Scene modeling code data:
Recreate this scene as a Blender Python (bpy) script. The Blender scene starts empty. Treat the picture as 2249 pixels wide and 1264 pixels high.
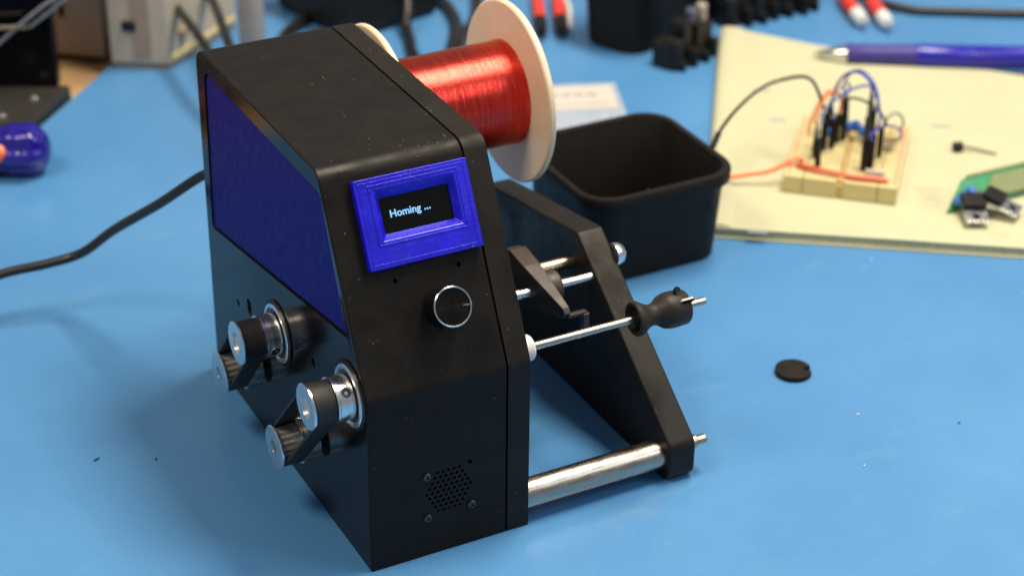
import bpy, bmesh, math, random
from mathutils import Vector, Matrix
random.seed(7)
S = 0.001                                  # all sizes below are millimetres
scene = bpy.context.scene
COL = scene.collection

# ------------------------------------------------------------------ camera
RIGHT = Vector((0.88673, -0.46220, 0.00876)); DOWN = Vector((-0.22371, -0.44563, -0.86681)); FWD = Vector((0.40455, 0.76667, -0.49855))
cam_data = bpy.data.cameras.new('camera')
cam = bpy.data.objects.new('camera', cam_data); COL.objects.link(cam)
m3 = Matrix((RIGHT, -DOWN, -FWD)).transposed()
cam.matrix_world = Matrix.Translation(Vector((-219.57, -516.03, 433.21)) * S) @ m3.to_4x4()
cam_data.sensor_width = 36.0; cam_data.lens = 72.57
cam_data.clip_start = 0.02; cam_data.clip_end = 50
cam_data.dof.use_dof = True; cam_data.dof.focus_distance = 0.700; cam_data.dof.aperture_fstop = 10.0
scene.camera = cam

# ------------------------------------------------------------------ world, lamps, exposure
world = bpy.data.worlds.new('World'); scene.world = world; world.use_nodes = True
bg = world.node_tree.nodes['Background']; bg.inputs[0].default_value = (0.90, 0.95, 1.0, 1); bg.inputs[1].default_value = 0.27
def area(name, loc, target, sx, sy, power, color):
    d = bpy.data.lights.new(name, 'AREA'); d.shape = 'RECTANGLE'; d.size = sx * S; d.size_y = sy * S
    d.energy = power; d.color = color
    o = bpy.data.objects.new(name, d); COL.objects.link(o)
    o.location = Vector(loc) * S
    o.rotation_euler = (Vector(target) - Vector(loc)).to_track_quat('-Z', 'Y').to_euler()
    return o
area('ceiling_lamp', (520, 90, 1300), (110, 60, 40), 660, 310, 26.0, (1.0, 0.88, 0.70))
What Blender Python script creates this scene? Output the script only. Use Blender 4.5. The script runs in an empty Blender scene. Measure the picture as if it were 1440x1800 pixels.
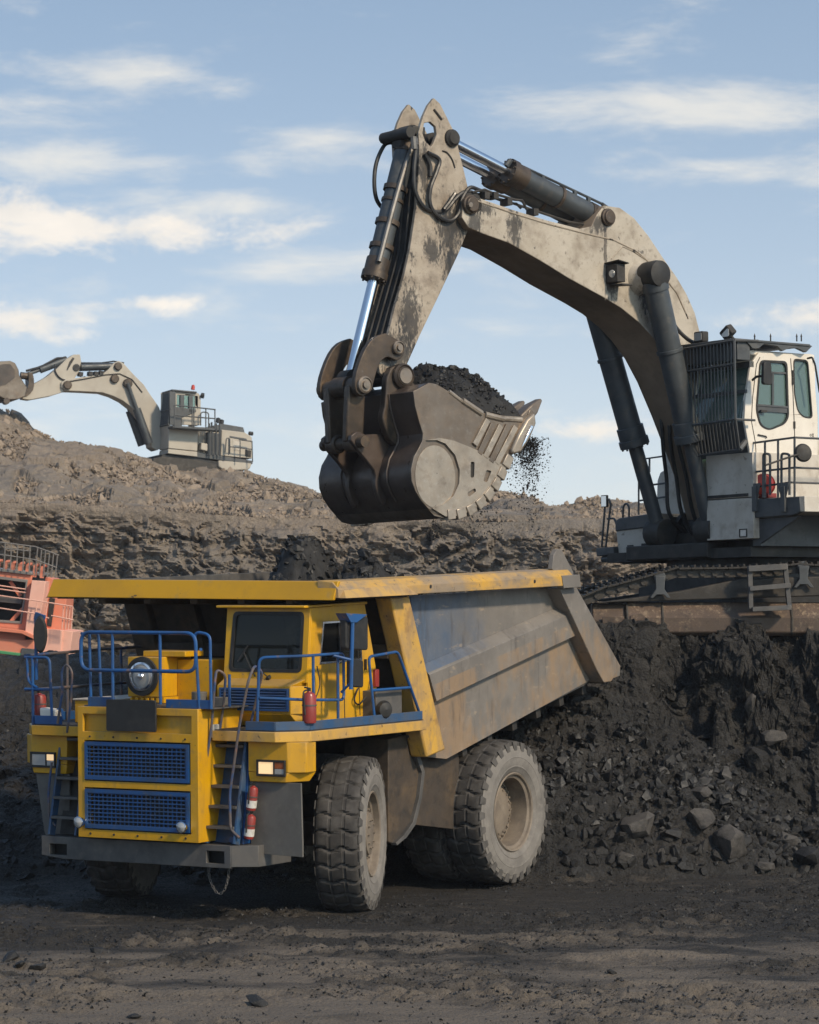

WRITTEN TASK:
Only the lines from the start of the records through the line containing "scene.camera = cam" should be repeated, word for word, with the pictures left out.

WRITTEN ANSWER:
Recreate this scene as a Blender Python (bpy) script. The Blender scene starts empty. Treat the picture as 2249 pixels wide and 1264 pixels high.
import bpy, bmesh, math, random
from mathutils import Vector, Matrix
random.seed(7)
S = 0.001                                  # all sizes below are millimetres
scene = bpy.context.scene
COL = scene.collection

# ------------------------------------------------------------------ camera
RIGHT = Vector((0.88673, -0.46220, 0.00876)); DOWN = Vector((-0.22371, -0.44563, -0.86681)); FWD = Vector((0.40455, 0.76667, -0.49855))
cam_data = bpy.data.cameras.new('camera')
cam = bpy.data.objects.new('camera', cam_data); COL.objects.link(cam)
m3 = Matrix((RIGHT, -DOWN, -FWD)).transposed()
cam.matrix_world = Matrix.Translation(Vector((-219.57, -516.03, 433.21)) * S) @ m3.to_4x4()
cam_data.sensor_width = 36.0; cam_data.lens = 72.57
cam_data.clip_start = 0.02; cam_data.clip_end = 50
cam_data.dof.use_dof = True; cam_data.dof.focus_distance = 0.700; cam_data.dof.aperture_fstop = 10.0
scene.camera = cam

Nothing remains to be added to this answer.